South by Southwest, more famously known as SXSW, will be honoring Breonna Taylor’s life at this year’s South by Southwest Interactive Festival through technology.
During the event, from March 11 to March 20, SXSW will be screening a virtual reality form of the augmented reality program, “Breonna’s Garden.” Using a headset, it will be turned into a VR experience for attendees to join in on remembering and memorializing Taylor’s legacy by putting them into her world.
“Breonna’s Garden honors the life and memory of Breonna Taylor while cultivating a safe healing space for anyone to plant a message of hope for Breonna’s family or a personal message in remembrance of someone they miss,” a spokesperson said in a statement for the festival on the SXSW site.

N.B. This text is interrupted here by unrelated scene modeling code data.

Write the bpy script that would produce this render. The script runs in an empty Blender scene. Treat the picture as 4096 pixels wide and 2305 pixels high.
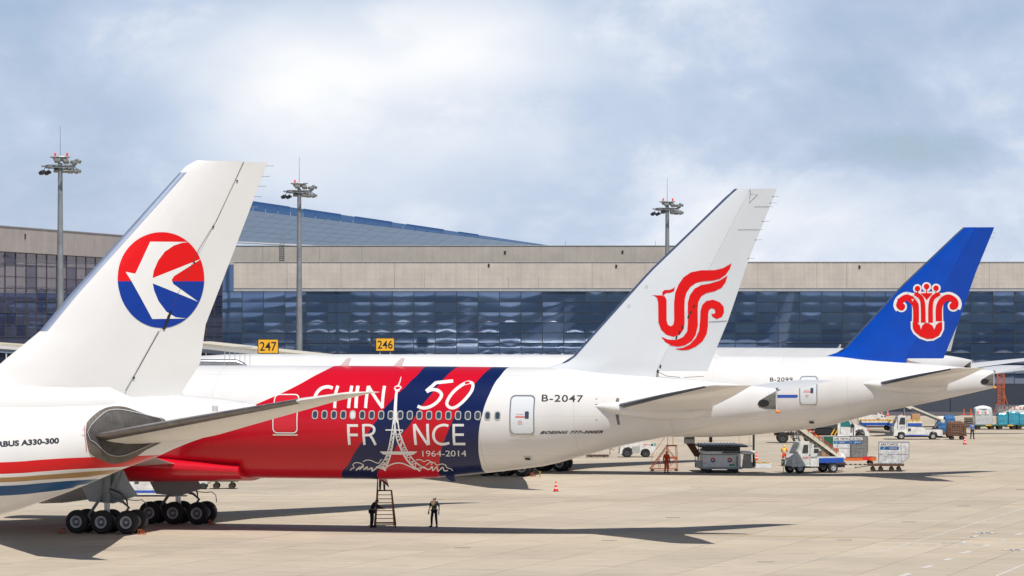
import bpy, bmesh, math, random
import numpy as np
from mathutils import Vector, Matrix, Euler
from mathutils.geometry import tessellate_polygon
random.seed(7)
R = math.radians
sc = bpy.context.scene
COL = sc.collection

# ------------------------------------------------------------------ camera, sky, sun, exposure
F, HZ, H = 15160.0, 1335.0, 11.1          # focal length and horizon in photo pixels, eye height in m
cam_d = bpy.data.cameras.new('camera'); cam = bpy.data.objects.new('camera', cam_d); COL.objects.link(cam)
cam.location = (0, 0, H); cam.rotation_euler = (R(90), 0, 0)
cam_d.sensor_width = 36; cam_d.lens = F/4096*36; cam_d.shift_y = (HZ-1152.5)/4096
cam_d.clip_start = 1; cam_d.clip_end = 9000
sc.camera = cam
SUN_DIR = Vector((-.19, .56, -1)).normalized()     # the way the light travels
SUN_EL = math.asin(-SUN_DIR.z)
sun_d = bpy.data.lights.new('sun', 'SUN'); sun_d.energy = 4.3; sun_d.angle = R(.53); sun_d.color = (1, .955, .885)
sun = bpy.data.objects.new('sun', sun_d); COL.objects.link(sun)
sun.rotation_euler = SUN_DIR.to_track_quat('-Z', 'Y').to_euler(); sun.location = (0, -50, 120)
world = bpy.data.worlds.new('World'); sc.world = world; world.use_nodes = True
sc.view_settings.view_transform = 'Standard'; sc.view_settings.look = 'None'
sc.view_settings.gamma = 1; sc.view_settings.use_curve_mapping = False
sc.view_settings.exposure = .17

def build_world():
    nt = world.node_tree; N = nt.nodes; L = nt.links; N.clear()
    out = N.new('ShaderNodeOutputWorld'); bg = N.new('ShaderNodeBackground')
    sky = N.new('ShaderNodeTexSky'); sky.sky_type = 'NISHITA'; sky.sun_disc = False
    sky.sun_elevation = SUN_EL; sky.sun_rotation = math.atan2(-SUN_DIR.x, -SUN_DIR.y)
    sky.air_density = 1.0; sky.dust_density = .4; sky.ozone_density = 2.5; sky.altitude = 0
    tc = N.new('ShaderNodeTexCoord'); sep = N.new('ShaderNodeSeparateXYZ'); L.new(tc.outputs['Generated'], sep.inputs[0])
    # thin cloud sheets seen edge-on near the horizon: noise on the view direction, stretched sideways
    def noise(scale, stretch, off, detail=7, rough=.55, dist=0):
        mp = N.new('ShaderNodeMapping'); mp.inputs['Scale'].default_value = (scale, scale, scale*stretch)
        mp.inputs['Location'].default_value = off; mp.inputs['Rotation'].default_value = (0, R(off[2]), 0)
        L.new(tc.outputs['Generated'], mp.inputs[0])
        n = N.new('ShaderNodeTexNoise'); n.inputs['Scale'].default_value = 1; n.inputs['Detail'].default_value = detail
        n.inputs['Roughness'].default_value = rough; n.inputs['Distortion'].default_value = dist
        L.new(mp.outputs[0], n.inputs['Vector']); return n.outputs['Fac']
    def ramp(f, pts):
        r = N.new('ShaderNodeValToRGB'); L.new(f, r.inputs[0]); e = r.color_ramp.elements
        e[0].position, e[0].color = pts[0][0], (*pts[0][1], 1); e[1].position, e[1].color = pts[-1][0], (*pts[-1][1], 1)
        for p, c in pts[1:-1]:
            q = e.new(p); q.color = (*c, 1)
        return r.outputs[0]
    big = noise(4.6, 1.7, CLOUD[0], 5, .5, .3)
    fine = noise(17, 1.6, CLOUD[1], 12, .60, .2)
    def math_(op, a, b_, c_=None):
        n = N.new('ShaderNodeMath'); n.operation = op
        for k, v in enumerate((a, b_, c_)):
            if v is None: continue
            if isinstance(v, (int, float)): n.inputs[k].default_value = v
            else: L.new(v, n.inputs[k])
        return n.outputs[0]
    tot = math_('MULTIPLY_ADD', fine, .52, math_('MULTIPLY', big, .48))
    # the cloud banks that hang over the terminal: direction (sideways, up), size, strength; edges broken by the noise
    nz = math_('MULTIPLY_ADD', fine, 3.0, -1.5)
    for cx, cz, rx, rz, amp in BANKS:
        u = math_('MULTIPLY', math_('ADD', sep.outputs[0], -cx), 1/rx); v = math_('MULTIPLY', math_('ADD', sep.outputs[2], -cz), 1/rz)
        l = math_('SQRT', math_('ADD', math_('MULTIPLY', u, u), math_('MULTIPLY', v, v)), 0)
        fr_ = N.new('ShaderNodeMath'); fr_.operation = 'GREATER_THAN'; L.new(sep.outputs[1], fr_.inputs[0]); fr_.inputs[1].default_value = 0
        w = N.new('ShaderNodeMapRange'); w.interpolation_type = 'SMOOTHERSTEP'; L.new(math_('ADD', l, nz), w.inputs[0]); w.inputs[1].default_value = 1.35; w.inputs[2].default_value = 0; w.inputs[3].default_value = 0; w.inputs[4].default_value = amp
        tot = math_('ADD', tot, math_('MULTIPLY', w.outputs[0], fr_.outputs[0]))
    class _O: outputs = [tot]
    mixn = _O
    cloud = ramp(mixn.outputs[0], [(.39, CC[0]), (.47, CC[1]), (.53, CC[2]), (.605, CC[3]), (.69, CC[4])])
    cover = ramp(mixn.outputs[0], [(.36, (.50,)*3), (.47, (.88,)*3), (.6, (1,)*3)])
    # cover thins overhead, as a layer does when it is no longer seen edge-on
    el = ramp(sep.outputs[2], [(0, (1,)*3), (.11, (.94,)*3), (.24, (.20,)*3), (.45, (.03,)*3)])
    cv = N.new('ShaderNodeMath'); cv.operation = 'MULTIPLY'; L.new(cover, cv.inputs[0]); L.new(el, cv.inputs[1])
    sk = N.new('ShaderNodeVectorMath'); sk.operation = 'SCALE'; sk.inputs[3].default_value = .06; L.new(sky.outputs[0], sk.inputs[0])
    mix = N.new('ShaderNodeMix'); mix.data_type = 'RGBA'
    L.new(cv.outputs[0], mix.inputs[0]); L.new(sk.outputs[0], mix.inputs[6]); L.new(cloud, mix.inputs[7])
    L.new(mix.outputs[2], bg.inputs[0]); bg.inputs[1].default_value = 1.0; L.new(bg.outputs[0], out.inputs[0])
CLOUD = [(29.13, 24.10, -3.13), (26.55, 6.32, -3.0)]
BANKS = [(-.030,.062,.066,.026,.105),(-.070,.070,.040,.020,.06),(-.012,.080,.030,.014,.07),(-.045,.030,.05,.012,.05),(.085,.030,.045,.012,.06),(-.13,.05,.05,.04,-.02),(.06,.055,.05,.016,-.03),(.10,.047,.03,.006,-.07)]
CC = [(.40, .53, .76), (.45, .54, .71), (.51, .60, .76), (.69, .74, .83), (.90, .905, .92)]
build_world()

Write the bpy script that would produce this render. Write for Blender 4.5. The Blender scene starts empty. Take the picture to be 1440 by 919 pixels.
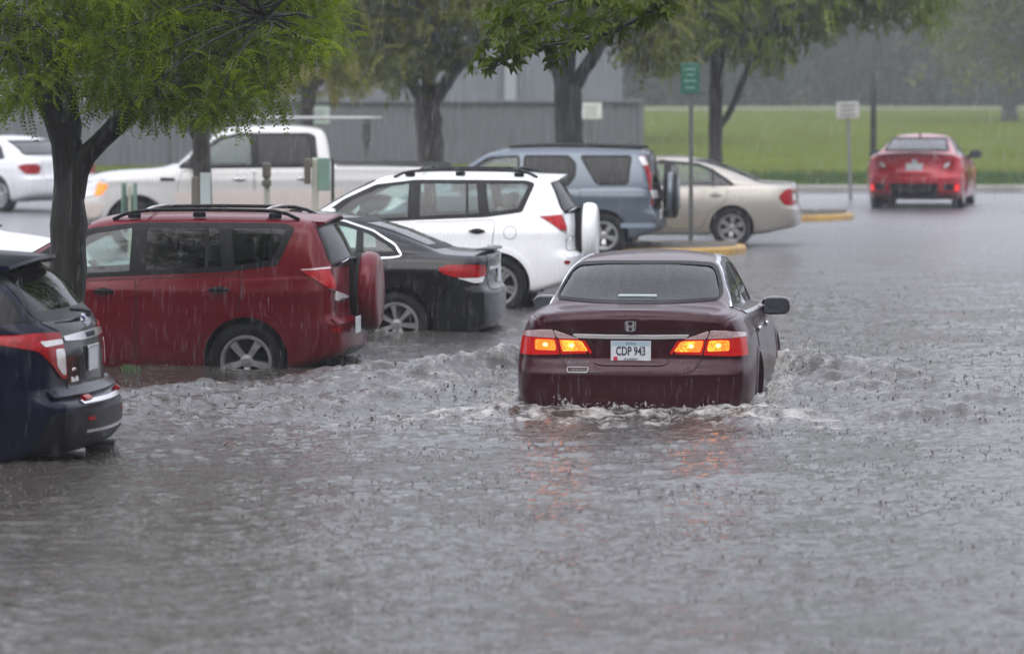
import bpy, bmesh, math, random
import numpy as np
from mathutils import Vector, Matrix, noise
from mathutils.bvhtree import BVHTree
from mathutils.geometry import delaunay_2d_cdt

R = math.radians
random.seed(7)
rng = np.random.default_rng(7)
scene = bpy.context.scene
COL = scene.collection

# ------------------------------------------------------------------ camera
F_PX, HOR, CAM_Z = 6000.0, 112.0, 2.6          # focal length in photo pixels, horizon row, eye height over the water
PITCH = math.atan((459.5 - HOR) / F_PX)
cd = bpy.data.cameras.new('camera')
cam = bpy.data.objects.new('camera', cd)
COL.objects.link(cam)
cam.location = (0, 0, CAM_Z)
cam.rotation_euler = (math.pi / 2 - PITCH, 0, 0)
cd.sensor_width = 36.0
cd.lens = F_PX / 1440 * 36.0
cd.clip_start = 0.5
cd.clip_end = 3000
cd.dof.use_dof = True
cd.dof.focus_distance = 34.2
cd.dof.aperture_fstop = 2.6
scene.camera = cam

def ray(px, py):
    x, y = (px - 720) / F_PX, -(py - 459.5) / F_PX
    c, s = math.cos(PITCH), math.sin(PITCH)
    return Vector((x, c + y * s, -s + y * c))

def at(px, py, D):
    r = ray(px, py)
    return Vector((0, 0, CAM_Z)) + r * (D / r.y)

def on_z(px, py, z=0.0):
    r = ray(px, py)
    return Vector((0, 0, CAM_Z)) + r * ((z - CAM_Z) / r.z)

# ------------------------------------------------------------------ objects
def link(o, parent=None):
    COL.objects.link(o)
    if parent is not None:
        o.parent = parent
    return o

def thing(name, label, cat, loc=(0, 0, 0), rz=0.0, group=None, scale=1.0):
    o = bpy.data.objects.new(name, None)
    o.empty_display_size = 0.3
    link(o)
    o.location = loc
    o.rotation_euler = (0, 0, rz)
    o.scale = (scale,) * 3
    o['label'] = label
    o['category'] = cat
    if group:
        o['group'] = group
    return o

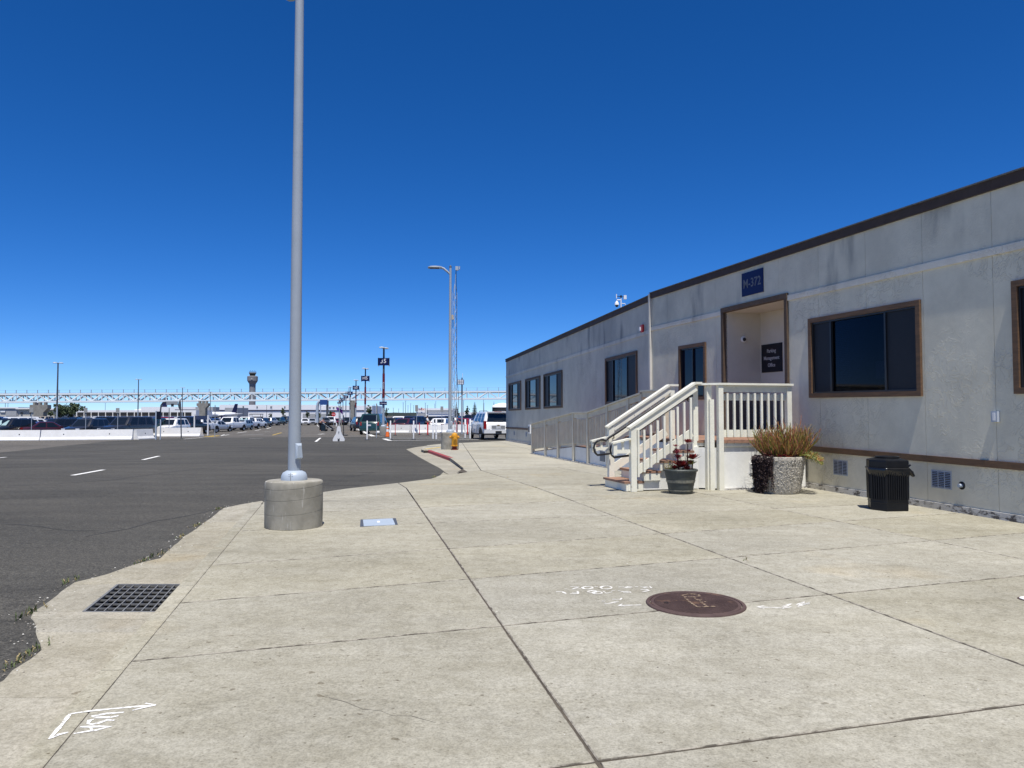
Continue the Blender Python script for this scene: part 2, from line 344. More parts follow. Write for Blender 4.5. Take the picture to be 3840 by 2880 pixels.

The original form of the program, an AR app, meshes together the users’ physical world and the virtual world using a variety of different techniques such as sight, sound and motion. By giving the users the ability to do things like control what they’re seeing simply by moving, the AR program allows users to use reality to control the digital world as it responds in real-time to “spend” a day with Taylor.
Soundtracked by Mary J. Blige’s “Everything,” the song Taylor wanted as her wedding song when she would’ve married her boyfriend Kenny Walker, “Breonna’s Garden” gives viewers a glimpse into Taylor’s life, depicting her in day-to-day situations.
Viewers can see Taylor in a montage of moments of happiness doing things like laughing with family members, embracing her mother, dancing in a car and smiling. Taylor’s loved ones, Tamika Palmer, Ju’Niyah Palmer and Walker, also take part in the app, telling stories about who she was as a person.
Throughout the program, Taylor can be seen standing ethereally in a garden full of tulips, her favorite flower. More flowers are added to Breonna’s “garden” when users record voice messages that take on the form of crystal flowers when they’re played back.
The AR program was originally created and released in 2021 by a digital artist known as Lady Phoenix. She reached out to Taylor’s little sister, Ju’Niyah, with the idea of an AR app to help her deal with the grief of her sister’s murder. After creating the app alongside Ju’Niyah, both women agreed that the creation should be released to the public to help everyone deal with Taylor’s death.
Taylor was killed on March 13, 2020, when three white police officers barged into her home and fired 32 shots. Currently, almost two years to the day, Taylor still has yet to receive justice, even after the global outcry following her death. Brett Hankinson, one of the police officers involved in her death, was recently acquitted of the charges this year on March 3 with the verdict signifying the end of any potential charges towards the three police officers- according to AP News.
As people still continue to protest for Taylor, Lady Phoenix’s app helps attach more than injustice to her name by focusing on her life that was full of love and associating Taylor with healing and wellbeing.
“It’s not fair to her to attach the energy of all of that to her name,” said Lady Phoenix in a press release. “That’s not who she is. That’s not who she was.”